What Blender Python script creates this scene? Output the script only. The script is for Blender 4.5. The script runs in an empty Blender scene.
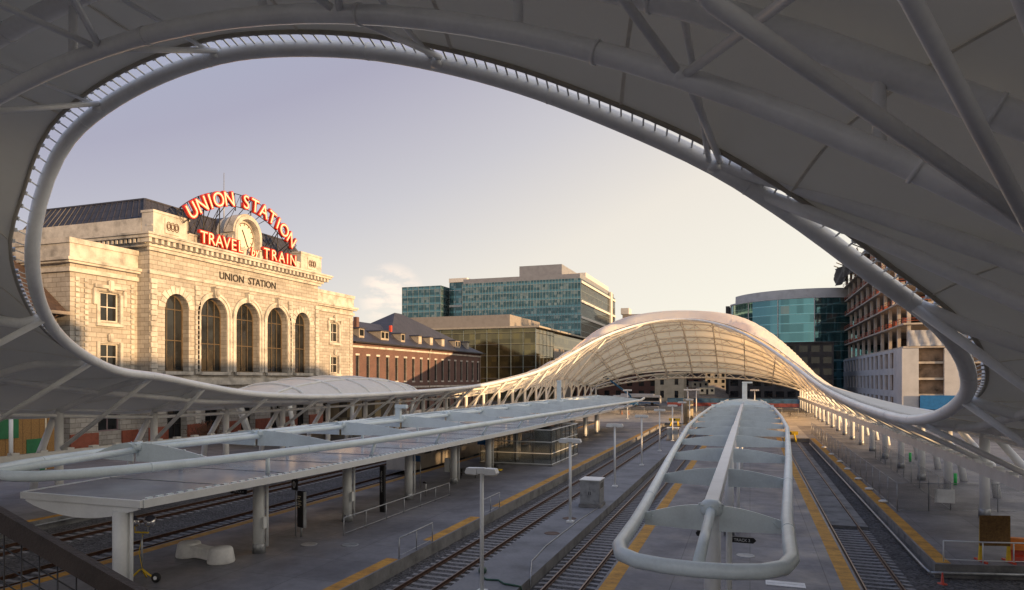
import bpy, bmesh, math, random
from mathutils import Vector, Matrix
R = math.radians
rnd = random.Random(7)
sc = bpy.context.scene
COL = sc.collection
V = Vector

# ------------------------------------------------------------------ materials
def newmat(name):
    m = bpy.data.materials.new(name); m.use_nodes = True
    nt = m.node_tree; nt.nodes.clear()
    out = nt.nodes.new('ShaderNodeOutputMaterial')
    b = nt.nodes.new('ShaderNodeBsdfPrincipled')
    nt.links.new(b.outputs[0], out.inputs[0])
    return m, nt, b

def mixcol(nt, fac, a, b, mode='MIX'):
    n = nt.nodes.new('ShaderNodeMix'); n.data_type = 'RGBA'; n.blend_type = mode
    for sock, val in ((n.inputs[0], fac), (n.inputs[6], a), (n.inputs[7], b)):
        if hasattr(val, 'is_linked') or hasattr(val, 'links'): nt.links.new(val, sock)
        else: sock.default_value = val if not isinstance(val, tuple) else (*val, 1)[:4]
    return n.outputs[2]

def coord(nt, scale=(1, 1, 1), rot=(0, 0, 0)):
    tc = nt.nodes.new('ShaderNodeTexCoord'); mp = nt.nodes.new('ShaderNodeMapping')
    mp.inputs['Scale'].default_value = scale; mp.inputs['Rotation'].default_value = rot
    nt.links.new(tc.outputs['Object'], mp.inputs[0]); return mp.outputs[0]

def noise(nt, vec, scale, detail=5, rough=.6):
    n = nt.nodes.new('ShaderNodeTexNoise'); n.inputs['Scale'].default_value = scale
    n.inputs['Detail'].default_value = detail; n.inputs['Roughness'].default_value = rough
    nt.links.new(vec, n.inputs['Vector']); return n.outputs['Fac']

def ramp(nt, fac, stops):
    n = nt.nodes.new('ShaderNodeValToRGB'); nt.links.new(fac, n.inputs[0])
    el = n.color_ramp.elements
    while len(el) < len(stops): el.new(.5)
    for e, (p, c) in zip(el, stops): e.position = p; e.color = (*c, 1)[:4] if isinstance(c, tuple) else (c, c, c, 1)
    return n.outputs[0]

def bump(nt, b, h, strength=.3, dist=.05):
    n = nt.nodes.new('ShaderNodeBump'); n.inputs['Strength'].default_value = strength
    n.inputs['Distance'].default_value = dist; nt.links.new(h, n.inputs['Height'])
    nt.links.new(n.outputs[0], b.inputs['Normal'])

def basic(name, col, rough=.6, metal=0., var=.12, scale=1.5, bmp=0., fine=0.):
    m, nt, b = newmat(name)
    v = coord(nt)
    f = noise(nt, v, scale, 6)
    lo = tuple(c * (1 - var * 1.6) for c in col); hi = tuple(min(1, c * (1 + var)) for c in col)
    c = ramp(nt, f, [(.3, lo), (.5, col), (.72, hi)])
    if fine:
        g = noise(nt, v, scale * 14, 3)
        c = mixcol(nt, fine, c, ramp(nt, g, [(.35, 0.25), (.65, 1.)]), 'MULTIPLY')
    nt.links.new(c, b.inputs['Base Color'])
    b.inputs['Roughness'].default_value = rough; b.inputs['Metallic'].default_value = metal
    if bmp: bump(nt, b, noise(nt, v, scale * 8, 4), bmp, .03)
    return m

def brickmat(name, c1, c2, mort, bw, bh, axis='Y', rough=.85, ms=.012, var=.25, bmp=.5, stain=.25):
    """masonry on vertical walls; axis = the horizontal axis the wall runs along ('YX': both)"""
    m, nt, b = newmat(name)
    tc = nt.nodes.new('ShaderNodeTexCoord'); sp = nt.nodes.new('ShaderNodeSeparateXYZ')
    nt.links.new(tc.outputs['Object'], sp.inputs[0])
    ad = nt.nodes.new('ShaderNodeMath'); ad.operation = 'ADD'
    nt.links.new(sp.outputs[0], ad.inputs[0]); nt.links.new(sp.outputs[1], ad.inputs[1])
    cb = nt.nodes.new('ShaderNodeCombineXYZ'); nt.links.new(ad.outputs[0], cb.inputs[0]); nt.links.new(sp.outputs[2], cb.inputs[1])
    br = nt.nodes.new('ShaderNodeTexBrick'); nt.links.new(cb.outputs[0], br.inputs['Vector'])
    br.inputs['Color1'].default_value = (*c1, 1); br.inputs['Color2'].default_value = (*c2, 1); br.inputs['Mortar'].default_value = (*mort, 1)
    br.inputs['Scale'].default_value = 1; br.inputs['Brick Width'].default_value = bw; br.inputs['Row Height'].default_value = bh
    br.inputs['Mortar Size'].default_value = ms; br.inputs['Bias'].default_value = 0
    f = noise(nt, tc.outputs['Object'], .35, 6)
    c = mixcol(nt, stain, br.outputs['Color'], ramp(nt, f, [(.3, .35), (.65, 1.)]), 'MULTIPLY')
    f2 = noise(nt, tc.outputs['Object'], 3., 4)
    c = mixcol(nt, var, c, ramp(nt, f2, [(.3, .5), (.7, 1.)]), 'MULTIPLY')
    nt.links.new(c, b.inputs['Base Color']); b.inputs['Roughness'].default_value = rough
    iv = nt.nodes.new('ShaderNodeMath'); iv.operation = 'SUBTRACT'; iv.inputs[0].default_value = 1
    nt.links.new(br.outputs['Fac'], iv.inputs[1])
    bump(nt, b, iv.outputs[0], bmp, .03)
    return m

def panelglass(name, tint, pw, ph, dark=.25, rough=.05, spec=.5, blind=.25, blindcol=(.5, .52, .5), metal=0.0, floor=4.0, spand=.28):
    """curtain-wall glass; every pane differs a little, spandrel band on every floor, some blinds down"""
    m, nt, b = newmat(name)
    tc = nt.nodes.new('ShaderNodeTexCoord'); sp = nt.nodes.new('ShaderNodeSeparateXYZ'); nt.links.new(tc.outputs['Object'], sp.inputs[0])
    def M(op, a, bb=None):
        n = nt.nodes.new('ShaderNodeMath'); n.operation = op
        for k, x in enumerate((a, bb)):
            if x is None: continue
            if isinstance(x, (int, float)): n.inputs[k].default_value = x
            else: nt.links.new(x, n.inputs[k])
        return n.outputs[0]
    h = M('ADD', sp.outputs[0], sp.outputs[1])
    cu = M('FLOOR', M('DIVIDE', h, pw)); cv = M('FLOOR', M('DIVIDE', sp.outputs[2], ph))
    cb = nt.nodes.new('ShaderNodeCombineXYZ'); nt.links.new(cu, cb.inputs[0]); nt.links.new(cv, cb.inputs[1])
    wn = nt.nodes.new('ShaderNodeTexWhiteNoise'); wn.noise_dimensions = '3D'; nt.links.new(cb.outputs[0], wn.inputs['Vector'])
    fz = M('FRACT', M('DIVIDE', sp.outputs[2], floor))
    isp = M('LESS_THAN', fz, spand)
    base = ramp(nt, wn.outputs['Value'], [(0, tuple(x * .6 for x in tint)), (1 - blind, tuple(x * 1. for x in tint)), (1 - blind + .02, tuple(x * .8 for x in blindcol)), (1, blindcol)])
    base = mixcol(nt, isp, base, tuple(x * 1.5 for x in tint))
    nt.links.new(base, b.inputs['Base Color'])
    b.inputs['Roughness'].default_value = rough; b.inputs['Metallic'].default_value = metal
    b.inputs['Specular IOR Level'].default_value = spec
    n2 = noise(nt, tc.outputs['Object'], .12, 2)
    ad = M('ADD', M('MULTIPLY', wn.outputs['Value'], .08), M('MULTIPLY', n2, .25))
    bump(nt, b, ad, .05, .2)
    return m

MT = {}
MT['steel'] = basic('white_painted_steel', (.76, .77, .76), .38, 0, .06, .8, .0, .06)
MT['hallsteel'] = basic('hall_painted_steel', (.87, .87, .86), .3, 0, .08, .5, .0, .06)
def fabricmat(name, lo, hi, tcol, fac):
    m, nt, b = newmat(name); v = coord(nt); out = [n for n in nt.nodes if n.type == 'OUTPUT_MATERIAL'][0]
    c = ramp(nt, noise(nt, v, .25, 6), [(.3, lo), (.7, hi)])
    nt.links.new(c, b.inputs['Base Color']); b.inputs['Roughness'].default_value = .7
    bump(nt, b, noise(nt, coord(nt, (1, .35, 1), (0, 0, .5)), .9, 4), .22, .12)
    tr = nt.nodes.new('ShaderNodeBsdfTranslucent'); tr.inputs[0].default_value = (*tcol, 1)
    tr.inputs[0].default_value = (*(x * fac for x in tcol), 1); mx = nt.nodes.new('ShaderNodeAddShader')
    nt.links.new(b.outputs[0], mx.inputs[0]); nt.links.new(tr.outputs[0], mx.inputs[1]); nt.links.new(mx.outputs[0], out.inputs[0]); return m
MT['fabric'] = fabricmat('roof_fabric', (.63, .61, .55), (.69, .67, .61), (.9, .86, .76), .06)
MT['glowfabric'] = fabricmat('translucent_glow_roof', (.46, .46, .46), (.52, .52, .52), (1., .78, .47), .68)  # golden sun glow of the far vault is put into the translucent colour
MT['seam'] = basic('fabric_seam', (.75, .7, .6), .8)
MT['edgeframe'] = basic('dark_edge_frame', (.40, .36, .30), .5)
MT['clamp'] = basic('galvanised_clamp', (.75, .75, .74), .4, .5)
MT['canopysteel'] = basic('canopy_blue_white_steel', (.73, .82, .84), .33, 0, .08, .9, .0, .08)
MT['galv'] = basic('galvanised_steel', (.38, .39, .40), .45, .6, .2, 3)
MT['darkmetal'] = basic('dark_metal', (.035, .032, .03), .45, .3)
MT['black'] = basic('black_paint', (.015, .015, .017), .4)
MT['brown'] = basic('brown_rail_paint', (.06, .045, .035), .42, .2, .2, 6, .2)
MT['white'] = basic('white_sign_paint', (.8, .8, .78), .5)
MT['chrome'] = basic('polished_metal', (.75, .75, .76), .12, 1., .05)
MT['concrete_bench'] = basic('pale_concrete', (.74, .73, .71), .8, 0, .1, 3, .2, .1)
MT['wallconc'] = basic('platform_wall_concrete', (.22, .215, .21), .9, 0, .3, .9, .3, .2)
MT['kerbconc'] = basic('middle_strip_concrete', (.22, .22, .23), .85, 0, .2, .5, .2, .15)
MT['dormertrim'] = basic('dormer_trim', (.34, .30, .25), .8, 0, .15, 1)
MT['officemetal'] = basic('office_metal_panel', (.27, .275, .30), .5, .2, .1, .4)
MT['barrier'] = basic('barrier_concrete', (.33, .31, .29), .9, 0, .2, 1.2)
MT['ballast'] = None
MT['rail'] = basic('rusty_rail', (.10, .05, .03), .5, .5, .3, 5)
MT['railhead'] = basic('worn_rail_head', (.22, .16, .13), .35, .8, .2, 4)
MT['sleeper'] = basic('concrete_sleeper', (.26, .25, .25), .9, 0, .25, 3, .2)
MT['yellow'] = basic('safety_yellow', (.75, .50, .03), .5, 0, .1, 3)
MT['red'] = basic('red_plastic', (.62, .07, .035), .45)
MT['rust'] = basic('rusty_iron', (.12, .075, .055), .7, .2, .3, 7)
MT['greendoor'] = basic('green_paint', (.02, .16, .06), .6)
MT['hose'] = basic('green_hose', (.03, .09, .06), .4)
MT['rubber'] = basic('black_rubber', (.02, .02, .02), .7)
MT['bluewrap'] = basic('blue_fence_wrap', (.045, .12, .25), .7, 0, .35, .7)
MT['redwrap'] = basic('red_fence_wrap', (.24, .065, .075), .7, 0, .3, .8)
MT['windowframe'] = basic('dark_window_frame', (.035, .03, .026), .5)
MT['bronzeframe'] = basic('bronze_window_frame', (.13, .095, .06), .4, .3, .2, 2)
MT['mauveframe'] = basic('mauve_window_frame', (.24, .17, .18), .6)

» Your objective
Up to and including the line with "nt.links.new(vec, n.inputs['Vector']); return", copy the data above from its first line. Skip pictures.

» Solution below
What Blender Python script creates this scene? Output the script only. The script is for Blender 4.5. The script runs in an empty Blender scene.
import bpy, bmesh, math, random
from mathutils import Vector, Matrix
R = math.radians
rnd = random.Random(7)
sc = bpy.context.scene
COL = sc.collection
V = Vector

# ------------------------------------------------------------------ materials
def newmat(name):
    m = bpy.data.materials.new(name); m.use_nodes = True
    nt = m.node_tree; nt.nodes.clear()
    out = nt.nodes.new('ShaderNodeOutputMaterial')
    b = nt.nodes.new('ShaderNodeBsdfPrincipled')
    nt.links.new(b.outputs[0], out.inputs[0])
    return m, nt, b

def mixcol(nt, fac, a, b, mode='MIX'):
    n = nt.nodes.new('ShaderNodeMix'); n.data_type = 'RGBA'; n.blend_type = mode
    for sock, val in ((n.inputs[0], fac), (n.inputs[6], a), (n.inputs[7], b)):
        if hasattr(val, 'is_linked') or hasattr(val, 'links'): nt.links.new(val, sock)
        else: sock.default_value = val if not isinstance(val, tuple) else (*val, 1)[:4]
    return n.outputs[2]

def coord(nt, scale=(1, 1, 1), rot=(0, 0, 0)):
    tc = nt.nodes.new('ShaderNodeTexCoord'); mp = nt.nodes.new('ShaderNodeMapping')
    mp.inputs['Scale'].default_value = scale; mp.inputs['Rotation'].default_value = rot
    nt.links.new(tc.outputs['Object'], mp.inputs[0]); return mp.outputs[0]

def noise(nt, vec, scale, detail=5, rough=.6):
    n = nt.nodes.new('ShaderNodeTexNoise'); n.inputs['Scale'].default_value = scale
    n.inputs['Detail'].default_value = detail; n.inputs['Roughness'].default_value = rough
    nt.links.new(vec, n.inputs['Vector']); return n.outputs['Fac']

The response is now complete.